Here’s another activity: Smelling Scents in Jars! It’s super simple, just check your home if you have items with scents, like spices, tea, fruits, coffee, and even flowers. You can start by demonstrating how to sniff and then encourage your baby to do it as well!

Exposing babies to different scents is often overlooked. As you take your child around the house, expose him to the smells that spices, flowers, fabrics, and perfumes have.

Lastly, we’re tackling Routines! From morning routines to bedtime routines, this is the time to explain the steps to kids and let them get involved.

Babies thrive on routines and rituals. Patterns in her day are comforting and help her brain to develop understanding of what’s the same, what’s different, and how to predict and plan. These components help her gain a sense of time and higher-order thinking that leads to developing reasoning and judgement.

There’s a thank you note on the last page, as well as a reminder:

A reminder to please supervise your baby while doing the enclosed activities and do not leave your baby unattended.

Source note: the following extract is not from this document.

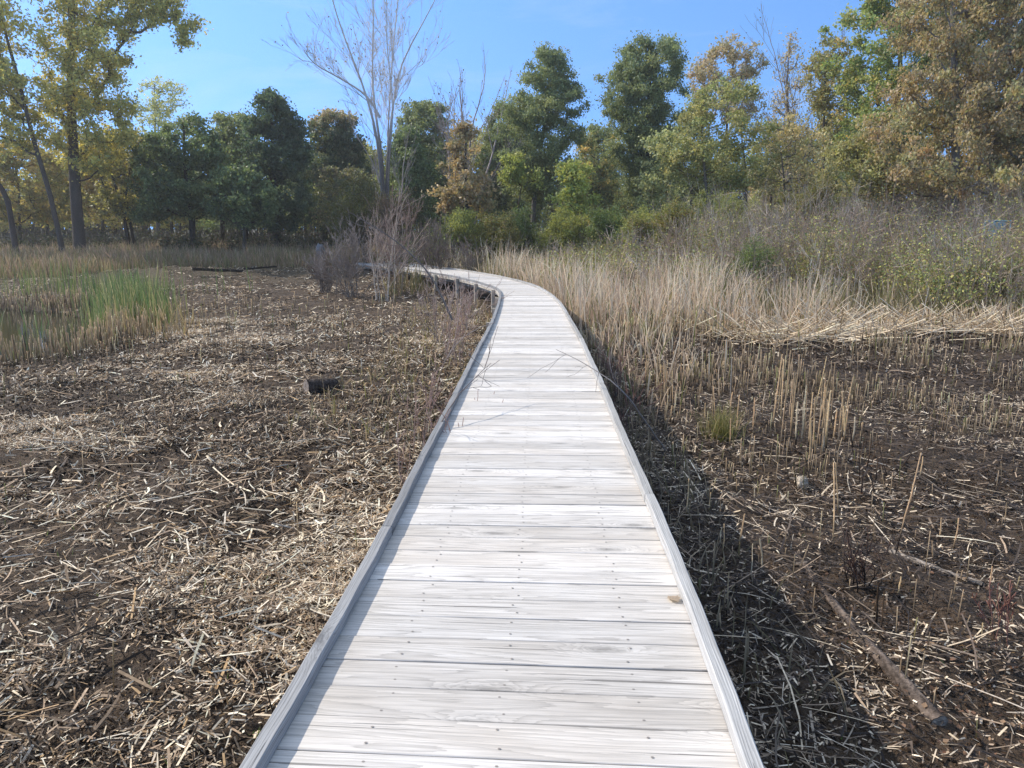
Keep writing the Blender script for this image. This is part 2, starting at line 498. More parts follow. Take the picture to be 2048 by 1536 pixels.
def sweep(i0, i1, off, w, z0, z1, name, mat, side, step=4, rr=None, tilt=0):
    """rectangular rail following the deck. off = inset of outer face from deck edge"""
    ids = list(range(i0, i1, step))
    if ids[-1] != i1: ids.append(i1)
    rr = rb.random() if rr is None else rr
    ch = .004
    V = []; UV = []
    s = 0
    for a, i in enumerate(ids):
        i = min(i, len(CTR) - 1)
        E = (WL[i] if side < 0 else WR[i]) - off
        if a: s += np.linalg.norm(CTR[i] - CTR[min(ids[a - 1], len(CTR) - 1)])
        wv = .0012 * math.sin(a * 1.7 + rr * 20)
        prof = [(0, z0), (0, z1 - ch), (ch, z1), (w - ch, z1), (w, z1 - ch), (w, z0)]
        acc = 0; last = None
        for (p, z) in prof:
            if last: acc += math.hypot(p - last[0], z - last[1])
            last = (p, z)
            xy = CTR[i] + NOR[i] * side * (E - p + wv)
            V.append((xy[0], xy[1], z + wv)); UV.append((s, acc, rr))
    k = len(ids); m = 6
    idx = np.arange(k * m).reshape(k, m)
    q = np.stack([idx[:-1], idx[1:], np.roll(idx[1:], -1, 1), np.roll(idx[:-1], -1, 1)], -1).reshape(-1, 4)
    if side > 0: q = q[:, ::-1]
    e0, e1 = idx[0], idx[-1]
    q = np.vstack([q, [[e0[0], e0[1], e0[4], e0[5]], [e0[1], e0[2], e0[3], e0[4]], [e1[5], e1[4], e1[1], e1[0]], [e1[4], e1[3], e1[2], e1[1]]]])
    return mesh(name, np.array(V), q, mat=mat, uv=np.array(UV), parent=BW)

def idx_at_y(y):
    return int(np.abs(CTR[:, 1] - y).argmin())
iL = [20, idx_at_y(3.72)]
while iL[-1] < len(CTR) - 80: iL.append(iL[-1] + 66)
iL.append(len(CTR) - 1)
iR = [20, idx_at_y(4.25)]
while iR[-1] < len(CTR) - 80: iR.append(iR[-1] + 66)
iR.append(len(CTR) - 1)
for lst, sd in ((iL, -1), (iR, 1)):
    for a, b in zip(lst[:-1], lst[1:]):
        j1, j2 = rb.random(2)
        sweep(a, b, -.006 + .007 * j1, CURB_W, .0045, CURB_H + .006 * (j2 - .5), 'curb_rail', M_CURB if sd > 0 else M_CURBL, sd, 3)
    # outer stringer and inner stringer
    for a, b in zip(lst[:-1], lst[1:]):
        sweep(a, b, .13, .04, -.20, -.042, 'stringer', M_POST, sd, 6)
        sweep(a, b, .004, .022, -.10, -.0425, 'fascia_board', M_POST, sd, 3)
sweep(20, len(CTR) - 1, .74, .04, -.20, -.042, 'stringer', M_POST, 1, 6)

def post_at(i, side, top, wpx=.09, out=.0):
    E = (WL[i] if side < 0 else WR[i]) + out
    c = CTR[i] + NOR[i] * side * (E - wpx / 2 + .02)
    z0 = float(gz(c[0], c[1])) - .2
    h = wpx / 2
    V = []; UV = []
    r = rb.random()
    lean = rb.normal(0, .008, 2)
    for z in (z0, (z0 + top) / 2, top - .006, top):
        hh = h if z < top else h - .005
        for a, b in ((-1, -1), (1, -1), (1, 1), (-1, 1)):
            xy = c + NOR[i] * a * hh + TAN[i] * b * hh + lean * (z - z0)
            V.append((xy[0], xy[1], z)); UV.append((z, (a + b * .5) * hh + b * .03, r))
    V = np.array(V); idx = np.arange(16).reshape(4, 4)
    q = np.stack([idx[:-1], np.roll(idx[:-1], -1, 1), np.roll(idx[1:], -1, 1), idx[1:]], -1).reshape(-1, 4)
    q = np.vstack([q, [idx[3]]])
    return mesh('post', V, q, mat=M_POST, uv=np.array(UV), parent=BW)

i = 40
while i < len(CTR) - 5:
    for sd in (-1, 1):
        bend = sd < 0 and CTR[i, 1] > 13
        post_at(i, sd, -.012 if bend else -.106, .09, .075 if bend else -.03)
    # cross beam under the stringers
    c, n_, t_ = CTR[i], NOR[i], TAN[i]
    V = []; UV = []; r = rb.random()
    for u in (-WL[i] + .02, WR[i] - .02):
        for (p, z) in ((.055, -.34), (.095, -.34), (.095, -.203), (.055, -.203)):
            xy = c + n_ * u + t_ * p
            V.append((xy[0], xy[1], z)); UV.append((u, z + p, r))
    q = [[0, 1, 5, 4], [1, 2, 6, 5], [2, 3, 7, 6], [3, 0, 4, 7], [3, 2, 1, 0], [4, 5, 6, 7]]
    mesh('cross_beam', np.array(V), q, mat=M_POST, uv=np.array(UV), parent=BW)
    i += 49

# dry leaf on the deck
def curled_leaf(name, p, size, rot, col, label):
    n = 9; V = []; C = []
    for a in range(n):
        t_ = a / (n - 1)
        w = math.sin(PI * t_ ** .8) * .42 + .02
        if a % 2: w *= .72
        for b in (-1, -.5, 0, .5, 1):
            x = b * w; y = t_ - .5; z = .10 + .5 * abs(b * w) ** 1.5 + .12 * math.sin(t_ * 5)
            cx, sx = math.cos(rot), math.sin(rot)
            V.append((p[0] + size * (x * cx - y * sx), p[1] + size * (x * sx + y * cx), p[2] + size * z * .5)); C.append(col)
    idx = np.arange(n * 5).reshape(n, 5)
    q = np.stack([idx[:-1, :-1], idx[:-1, 1:], idx[1:, 1:], idx[1:, :-1]], -1).reshape(-1, 4)
    C = np.array(C) * (1 + rng.normal(0, .12, (len(C), 1)))
    o = mesh(name, V, q, mat=M_LEAF, col=np.clip(C, 0, 1), smooth_shade=True)
    return tag(o, label, 'leaf')
lp = on_plane(1346, 1198, .004)
curled_leaf('dry_leaf', lp, .07, .5, (.50, .40, .31), 'small curled brown leaf lying on the boardwalk by its right rail')

# ------------------------------------------------------------------ litter on the marsh
def in_pond(x, y):
    return gz(x, y, False) < WATER_Z + .02

def straws(n, y0, y1, side, lmin, lmax, rad, cols, dens=None, pitch=.22, seg=3, sides=3, seed=1, lift=.03, xlim=None, aniso=0.0):
    r = np.random.default_rng(seed)
    u = r.random(n * 3)
    y = np.sqrt(y0 ** 2 + u * (y1 ** 2 - y0 ** 2))
    hx = .82 * y + 1.2
    x = r.random(n * 3) * hx * side
    d, sd = deck_dist(x, y)
    keep = (~in_pond(x, y)) & ((d > .62) | (r.random(n * 3) < .25)) & (sd == side)
    if xlim is not None: keep &= xlim(x, y)
    if dens is not None: keep &= r.random(n * 3) < dens(x, y)
    x = x[keep][:n]; y = y[keep][:n]; n = len(x)
    if n == 0: return None
    L = lmin + (lmax - lmin) * r.random(n) ** 2.2
    ang = r.random(n) * 2 * PI
    if aniso: ang = np.where(r.random(n) < aniso, r.normal(.35, .45, n), ang)
    pt = r.normal(0, pitch, n)
    D = np.c_[np.cos(ang) * np.cos(pt), np.sin(ang) * np.cos(pt), np.sin(pt)]
    bend = (r.normal(0, .09, (n, 1)) * np.c_[-np.sin(ang), np.cos(ang), np.zeros(n)] + np.c_[np.zeros((n, 2)), r.normal(0, .05, n)]) * L[:, None]
    tt = np.linspace(-.5, .5, seg)
    P = np.c_[x, y, gz(x, y) + rad + lift * r.random(n) ** 1.5 + np.abs(np.sin(pt)) * L * .35][:, None, :] + D[:, None, :] * (L[:, None] * tt[None, :])[:, :, None] + bend[:, None, :] * (L[:, None] * (tt ** 2 * 4)[None, :])[:, :, None]
    R = rad * (.45 + 1.1 * r.random((n, 1)) ** 1.3) * np.ones((1, seg)); R[:, -1] *= r.choice([.3, .9], n)
    C = cols(x, y, n, r)
    if sides == 2:
        R = R * 1.1
        S = np.cross(D, np.c_[r.normal(0, .35, n), r.normal(0, .35, n), np.ones(n)]); S /= np.linalg.norm(S, axis=1)[:, None]
        V, q, pi = ribbons(P, R, S)
    else:
        V, q, pi = tubes(P, R, sides)
        # flatten : squash handled by small radius
    return V, q, C[pi]

def left_cols(x, y, n, r):
    pale = smooth(.42, .72, fbm(x * .55 + 3, y * .55, 21, 3))
    # brighter drift beside the boardwalk and in the middle distance
    d, _ = deck_dist(x, y)
    drift = np.exp(-((d - 1.35) / .55) ** 2) * smooth(2.6, 4.0, y) * smooth(9, 5, y)
    pale = np.clip(.34 + .60 * pale + .75 * drift + .20 * smooth(11, 16, y) - .35 * smooth(19, 25, y), 0, 1.3)
    k = r.random(n)
    dark = pal(n, [(4, (.026, .020, .016)), (3, (.060, .044, .032)), (2, (.13, .095, .068))], .2, r)
    tan = pal(n, [(3, (.42, .31, .21)), (2, (.30, .22, .15)), (1, (.46, .31, .16))], .2, r)
    wht = pal(n, [(3, (.88, .73, .52)), (2, (.92, .82, .65)), (1, (.64, .56, .46))], .12, r)
    c = np.where((k < pale * .42)[:, None], wht, np.where((k < pale * .42 + .26 + .3 * pale)[:, None], tan, dark))
    return c

def right_cols(x, y, n, r):
    d, _ = deck_dist(x, y)
    pale = smooth(.45, .75, fbm(x * .6 + 9, y * .6, 33, 3)) * .4 + .14
    pale = pale + .12 * np.exp(-((d - 1.3) / .7) ** 2) + .6 * np.exp(-(((x - 3.6) / .9) ** 2 + ((y - 3.3) / 1.0) ** 2))
    pale = np.clip(pale, 0, 1)
    k = r.random(n)
    dark = pal(n, [(4, (.034, .028, .026)), (3, (.070, .056, .048)), (2, (.13, .10, .08))], .2, r)
    tan = pal(n, [(3, (.36, .27, .19)), (2, (.26, .20, .15))], .2, r)
    wht = pal(n, [(3, (.76, .62, .44)), (2, (.86, .74, .57)), (2, (.52, .44, .35))], .12, r)
    return np.where((k < pale * .42)[:, None], wht, np.where((k < pale * .42 + .10 + .3 * pale)[:, None], tan, dark))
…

This box gave my baby a great time!!! The toys are all sturdy, so we can use them over and over until whenever. To maximize the toys, the lengthy booklet provided lots of useful information for parents, starting from concepts to detailed steps on how to play and learn with their baby. The booklet is also parted in sections, making it easier to access. What’s great about this play kit is that you don’t have to do everything all at once, because that would be too overwhelming. The contents are meant to be enjoyed one step at a time, or whenever you see fit as a parent! We totally love this box, content-wise to quality-wise! My baby will not stop playing with these toys, and I can say this is the biggest baby box I have ever received. We’ve actually received a few more, and we’ll be posting all the reviews of each and every box – I can guarantee you that toddlers will love every single item – mine won’t stop playing with them – and the next box is even better!

What do you think about the Toddler Play Kits by Lovevery?